Why Edit Ælfric Digitally?
On the one hand, Ælfric’s impact and importance is a compelling reason for creating digital editions of his works, increasing access to and knowledge of the most erudite, prolific, and influential author writing in English before Chaucer. The challenge of the materials to be edited, moreover, means that digital technology offers us the rare chance to reconstruct works that hitherto have been unknown or deemed lost. In the case of this author, however, there is a further reason why digital editions are particularly to be desired: their ability to capture texts that change over time.
Over the course of his career, Ælfric compulsively revised, supplemented, and reorganized his work. During the centuries that followed, scribes further complicated the picture by blending Ælfrician and non-Ælfrician material to create new texts. As Andy Orchard has argued regarding the homilies of Ælfric’s contemporary, Wulfstan of Worcester, such adaptation results not in a single, “authoritative” text with variants, but in a series of interrelated texts designed for different audiences at different points in time. Despite editors’ conscientious efforts to describe this literary development and to reproduce divergent readings in appendices and scholarly apparati, by nature a static, printed edition is hard put to capture such a fluid compositional process.

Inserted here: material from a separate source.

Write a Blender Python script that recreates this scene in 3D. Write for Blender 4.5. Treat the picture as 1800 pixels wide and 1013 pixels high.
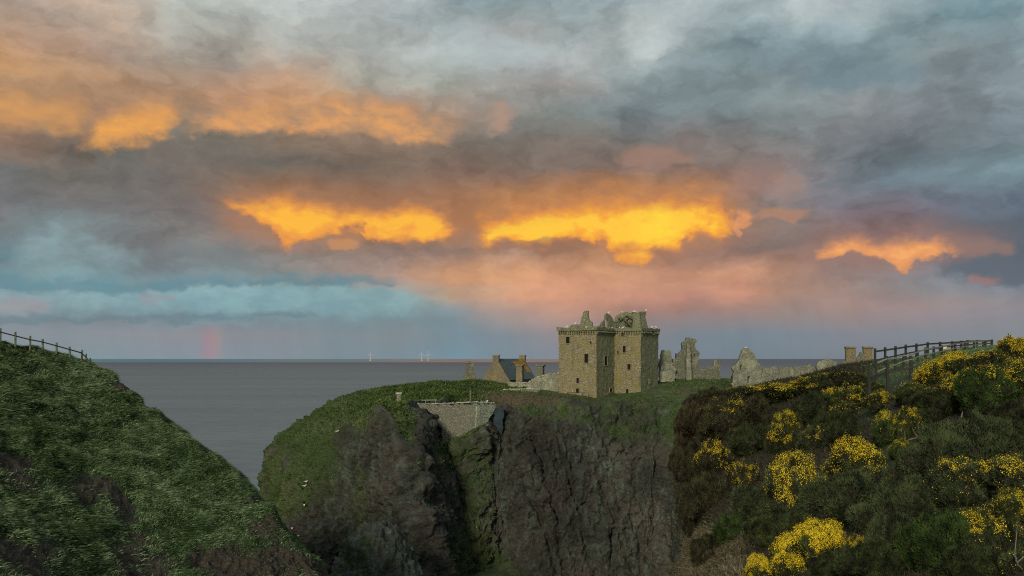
import bpy, bmesh, math, random
import numpy as np
from mathutils import Vector, Matrix
R = math.radians
random.seed(7)
rng = np.random.default_rng(7)
scene = bpy.context.scene
COL = scene.collection
for o in list(bpy.data.objects):
    bpy.data.objects.remove(o)

# ------------------------------------------------------------------ camera
EYE = 58.0            # metres above the sea
F = 1400.0            # focal length in photo pixels (1800 wide)
HOR = 631.0           # photo row of the horizon
cd = bpy.data.cameras.new('camera')
cd.sensor_width = 36.0
cd.lens = 36.0 * F / 1800.0
cd.shift_y = (HOR - 506.5) / 1800.0
cd.clip_start = 0.2
cd.clip_end = 400000.0
cam = bpy.data.objects.new('camera', cd)
cam.location = (0, 0, EYE)
cam.rotation_euler = (R(90), 0, 0)
COL.objects.link(cam)
scene.camera = cam


def P(px, py, D):
    """survey point: where a sight line of the photograph meets distance D"""
    return Vector(((px - 900.0) / F * D, D, EYE + (HOR - py) / F * D))


# ------------------------------------------------------------------ exposure
scene.view_settings.view_transform = 'Standard'
scene.view_settings.look = 'None'
scene.view_settings.exposure = 0.0
scene.view_settings.gamma = 1.0
scene.view_settings.use_curve_mapping = False
scene.cycles.use_denoising = False
scene.cycles.filter_width = 1.15
scene.cycles.use_adaptive_sampling = False
scene.cycles.max_bounces = 4
scene.cycles.diffuse_bounces = 2
scene.cycles.glossy_bounces = 2
scene.cycles.sample_clamp_indirect = 4.0


# ------------------------------------------------------------------ node helper
class NT:
    def __init__(self, tree):
        self.t = tree
        self.n = tree.nodes
        self.l = tree.links

    def new(self, typ, **kw):
        nd = self.n.new(typ)
        for k, v in kw.items():
            setattr(nd, k, v)
        return nd

    def put(self, sock, v):
        if v is None:
            return
        if hasattr(v, 'is_output'):
            self.l.new(v, sock)
        else:
            sock.default_value = v

    def math(self, op, a, b=None, c=None, clamp=False):
        nd = self.new('ShaderNodeMath', operation=op)
        nd.use_clamp = clamp
        self.put(nd.inputs[0], a)
        if b is not None:
            self.put(nd.inputs[1], b)
        if c is not None:
            self.put(nd.inputs[2], c)
        return nd.outputs[0]

    def rng(self, v, a, b, c=0.0, d=1.0, smooth=False):
        nd = self.new('ShaderNodeMapRange')
        nd.interpolation_type = 'SMOOTHSTEP' if smooth else 'LINEAR'
        self.put(nd.inputs[0], v)
        for i, x in enumerate((a, b, c, d)):
            self.put(nd.inputs[1 + i], x)
        return nd.outputs[0]

    def xyz(self, x, y, z):
        nd = self.new('ShaderNodeCombineXYZ')
        for i, v in enumerate((x, y, z)):
            self.put(nd.inputs[i], v)
        return nd.outputs[0]

    def sep(self, v):
        nd = self.new('ShaderNodeSeparateXYZ')
        self.put(nd.inputs[0], v)
        return nd.outputs

    def noise(self, vec, scale, detail=4.0, rough=0.55, dist=0.0, out=0):
        nd = self.new('ShaderNodeTexNoise')
        self.put(nd.inputs['Vector'], vec)
        nd.inputs['Scale'].default_value = scale
        nd.inputs['Detail'].default_value = detail
        nd.inputs['Roughness'].default_value = rough
        nd.inputs['Distortion'].default_value = dist
        return nd.outputs[out]

    def voro(self, vec, scale, feature='F1', out=0, rand=1.0):
        nd = self.new('ShaderNodeTexVoronoi', feature=feature)
        self.put(nd.inputs['Vector'], vec)
        nd.inputs['Scale'].default_value = scale
        if 'Randomness' in nd.inputs:
            nd.inputs['Randomness'].default_value = rand
        return nd.outputs[out]

    def mix(self, f, a, b, mode='MIX'):
        nd = self.new('ShaderNodeMix', data_type='RGBA', blend_type=mode)
        self.put(nd.inputs[0], f)
        for s, v in ((nd.inputs[6], a), (nd.inputs[7], b)):
            if isinstance(v, (tuple, list)) and len(v) == 3:
                v = (*v, 1.0)
            self.put(s, v)
        return nd.outputs[2]

    def ramp(self, f, stops, interp='LINEAR'):
        nd = self.new('ShaderNodeValToRGB')
        cr = nd.color_ramp
        cr.interpolation = interp
        while len(cr.elements) < len(stops):
            cr.elements.new(0.5)
        for i, (p, c) in enumerate(stops):
            cr.elements[i].position = p
        for i, (p, c) in enumerate(stops):
            cr.elements[i].color = (*c, 1.0) if len(c) == 3 else c
        self.put(nd.inputs[0], f)
        return nd.outputs[0]

    def curve(self, v, pts):
        nd = self.new('ShaderNodeFloatCurve')
        c = nd.mapping.curves[0]
        pts = sorted(pts)
        c.points[0].location = pts[0]
        c.points[-1].location = pts[-1]
        for p in pts[1:-1]:
            c.points.new(*p)
        for p in c.points:
            p.handle_type = 'AUTO_CLAMPED'
        nd.mapping.use_clip = True
        nd.mapping.update()
        self.put(nd.inputs[1], v)
        return nd.outputs[0]


def lin(c):
    c = c / 255.0
    return c / 12.92 if c <= 0.04045 else ((c + 0.055) / 1.055) ** 2.4


def hexc(h):
    return tuple(lin(int(h[i:i + 2], 16)) for i in (0, 2, 4))


def ang(px, py):
    a = math.atan((px - 900.0) / F)
    return a, math.atan((HOR - py) / F * math.cos(a))


# ------------------------------------------------------------------ world: the evening sky by bearing and elevation
SUN_AZ, SUN_EL = R(202.0), R(25.0)     # the low west light, behind the viewer's left shoulder
SKY_ROWS = [
 (0,  'D0B8AA D2BAA6 CCB8AA C4BEB6 C4BCB0 BCC2C0 C2C8C8 ACB6B6 8A9A9E 849A9E 96AAAE 9CB0B4 B4C4C4 B2C4C6 C4D0CE A6B6BA A4B4BC 9AB2B8 9EB6BC'),
 (50, 'BCB0A6 CCB29C C8B4A4 B8BCB4 BCC2BE B4BAB6 A8AEAC A2ACAC 98A2A2 9A9C9A 8A9A9A A6B2B2 A8B6B8 98ACB2 A6B8BC B0BEC2 9AB0B6 90AAB2 94AEB4'),
 (100,'B4A090 B2A294 C2AC98 ACACA4 AEACA2 ACACA6 AAACA6 ACB0AC A8B2B0 A4B0B0 A0A8A8 A8B6B4 98AAAC 7E9AA2 849EA6 86A0A6 7E9AA2 6E96A2 7E9CA4'),
 (150,'B4937A AE907A A69284 A09284 A09286 C09C80 A8A294 A2A298 9A9E96 A09E98 A09C98 8C9C9C 80949A 84989E 748A94 6C8890 84969A 84969C 829AA2'),
 (200,'C09468 AE8A6C AE8C6E AC8C72 BE9070 C89870 C89C74 AE8E78 A8907E 8A8A84 7A8886 74848A 7C8C90 7E9094 869698 90989A 86949A 82929A 8A9CA4'),
 (250,'8C8074 A08268 A8846E 807A70 7C7468 8A7868 907A68 8C7868 7C746A 787066 7E7268 78746E 847874 807E7C 80888A 808488 80888E 748086 7C8C94'),
 (300,'9A7C68 7C7066 6C6C66 746C64 706A64 706A62 74685E 7A6A5E 80695E 8A7060 847064 8C7468 887870 8C7A72 868080 707C84 6C7A82 76868E 7C8E98'),
 (345,'6A6C6A 706C66 6E6C68 706A66 7A6C62 8C6E58 8A6C58 8C6E5C 947058 AC7C58 B68058 B68258 AA7C5C 9A7A6C 8C8080 7A8088 70808A 72868E 7A929A'),
 (390,'6C6E70 6E6C6C 706E6E 746E6C 726C6A 84705E 90705A 98745A 8C6A58 B07850 B07850 B07850 A0785C 8A7064 7E7470 7C747A 746E78 66707C 64707E'),
 (435,'6E7072 7E9296 7C8486 747270 7C7876 8A7A72 8C7A70 8C7A72 8A7870 8A7872 967868 9A7A68 886E68 806C66 80706C 7C6A6E 74686E 5E6670 5A6470'),
 (480,'588692 6A8E96 64848E 708088 7A8E92 8A8C88 A08A7C B08A76 C4926E CC9872 C89270 C0906E BC8A70 BA8A70 A4806E 8A7A78 8A8082 6A727E 686C78'),
 (520,'7E9CA2 7EB0B4 78AAB0 7AAAB0 84B8BE 76A6AC 78A2A6 80A2A4 A89684 CC987A CC967A C4907A B48474 C48E76 A88878 A08880 8C8888 848A92 828A94'),
 (543,'8C949A 88989C 7EA4AA 74A2AC 70A2AC 709EA8 74A0A8 76989E 84949A B09488 C09480 B08878 A08078 AA887C 9C8882 A48A82 9C8A88 968C8C 8C888E'),
 (562,'86868C 70808A 6C808A 70848E 6C8894 6A8C98 6C8C96 708C94 7A8C94 A09490 AC9086 988482 8E8484 908484 908684 988886 988A8C 908A90 8A888E'),
 (590,'82909A 82909A 86909A 8C8E98 868C96 848C96 7A8E98 7C8C94 788C96 828C94 948A8C 848488 7A848C 788690 7C8690 84868E 848890 84888E 84888E'),
 (628,'7A9098 7A9298 7894A0 7E90A0 7E90A0 7C8E9C 748E9A 748E9A 74909C 7C8C96 808894 7C8590 76828C 74828C 76838C 7A828A 7C838C 7E848C 80868E'),
]
world = bpy.data.worlds.new('World')
scene.world = world
world.use_nodes = True
W = NT(world.node_tree)
W.n.clear()
tc = W.new('ShaderNodeTexCoord')
D3 = tc.outputs['Generated']
dx, dy, dz = W.sep(D3)
az = W.math('ARCTAN2', dx, dy)
hyp = W.math('SQRT', W.math('ADD', W.math('MULTIPLY', dx, dx), W.math('MULTIPLY', dy, dy)))
el = W.math('ARCTAN2', dz, hyp)
elc = W.math('MAXIMUM', el, 0.0)
# streaky cloud coordinates: flatter toward the horizon
cv = W.xyz(W.math('MULTIPLY', az, 5.0), W.math('MULTIPLY', el, 13.0), 3.7)
cv2 = W.xyz(W.math('MULTIPLY', az, 9.0), W.math('MULTIPLY', el, 13.0), 9.1)
w1 = W.noise(cv, 1.0, 7.0, 0.58, 0.3, out=1)
w2 = W.noise(cv2, 3.2, 6.0, 0.62, 0.2, out=1)
w1x, w1y, w1z = W.sep(w1)
w2x, w2y, w2z = W.sep(w2)


def warp(base, amt1, amt2, c1, c2, damp=True):
    d = W.math('ADD', W.math('MULTIPLY', W.math('SUBTRACT', c1, 0.5), amt1),
               W.math('MULTIPLY', W.math('SUBTRACT', c2, 0.5), amt2))
    if damp:   # calm close to the horizon
        d = W.math('MULTIPLY', d, W.rng(el, 0.0, 0.12, 0.12, 1.0))
    return W.math('ADD', base, d)


azw = warp(az, 0.13, 0.06, w1x, w2x)
elw = warp(el, 0.042, 0.026, w1y, w2y)
A0, A1 = ang(0, HOR)[0], ang(1800, HOR)[0]
fa = W.rng(azw, A0, A1)
color = None
prev_e = None
for py, row in reversed(SKY_ROWS):
    cols = [hexc(h) for h in row.split()]
    if py >= 480:      # the low north-eastern bank is greyer than it looks beside the gold
        cols = [tuple(v * (1 - k) + sum(c) / 3 * k for v in c) for c, k in ((c, 0.36 if i < 8 else 0.0) for i, c in enumerate(cols))]
    if py in (480, 520):
        cols = [tuple(v * (1.10 if 6 < i < 14 else 1.0) for v in c) for i, c in enumerate(cols)]
    if py <= 300:
        cols = [tuple((v * (1 - k) + sum(c) / 3 * k) * (1.0 if i < 11 else 0.92) for v in c) for i, c, k in ((i, c, 0.22 if i > 8 else 0.0) for i, c in enumerate(cols))]
    stops = [((ang(100 * i, HOR)[0] - A0) / (A1 - A0), c) for i, c in enumerate(cols)]
    rc = W.ramp(fa, stops, 'LINEAR')
    e = ang(900, py)[1]
    if color is None:
        color = rc
    else:
        color = W.mix(W.rng(elw, prev_e, e), color, rc)
    prev_e = e
# soft billow shading of the whole deck
bil = W.noise(W.xyz(W.math('MULTIPLY', azw, 9.0), W.math('MULTIPLY', elw, 16.0), 1.0), 1.5, 8.0, 0.58, 0.1)
bil2 = W.noise(W.xyz(W.math('MULTIPLY', azw, 19.0), W.math('MULTIPLY', elw, 34.0), 8.0), 1.5, 7.0, 0.55, 0.1)
bil = W.math('ADD', W.math('MULTIPLY', W.math('SUBTRACT', bil, 0.5), 1.0), W.math('MULTIPLY', W.math('SUBTRACT', bil2, 0.5), 0.5))
bil = W.math('MULTIPLY', bil, W.rng(el, 0.03, 0.14, 0.10, 1.2))
veil = W.noise(W.xyz(W.math('ADD', W.math('MULTIPLY', az, 26.0), W.math('MULTIPLY', el, 6.0)), W.math('MULTIPLY', el, 2.5), 4.0), 1.0, 5.0, 0.6)
bil = W.math('ADD', bil, W.math('MULTIPLY', W.math('SUBTRACT', veil, 0.5), W.rng(el, 0.125, 0.09, 0.0, 0.20)))
color = W.mix(1.0, color, W.xyz(*[W.math('ADD', bil, 1.0)] * 3), 'MULTIPLY')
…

Digital media, by contrast, employing dynamic links and customizable windows, may better enable scholars to identify changes (authorial or otherwise) to this material and to explore the significance of such changes. How do Ælfric’s early thoughts compare to his conclusions later in life? How was his material used in major cities as opposed to rural parishes? How do notes in specific manuscripts reveal active interest in Old English hundreds of years after that language was supposedly dead? The Digital Ælfric will allow us to see as never before how these texts evolved in England and abroad over the course of centuries.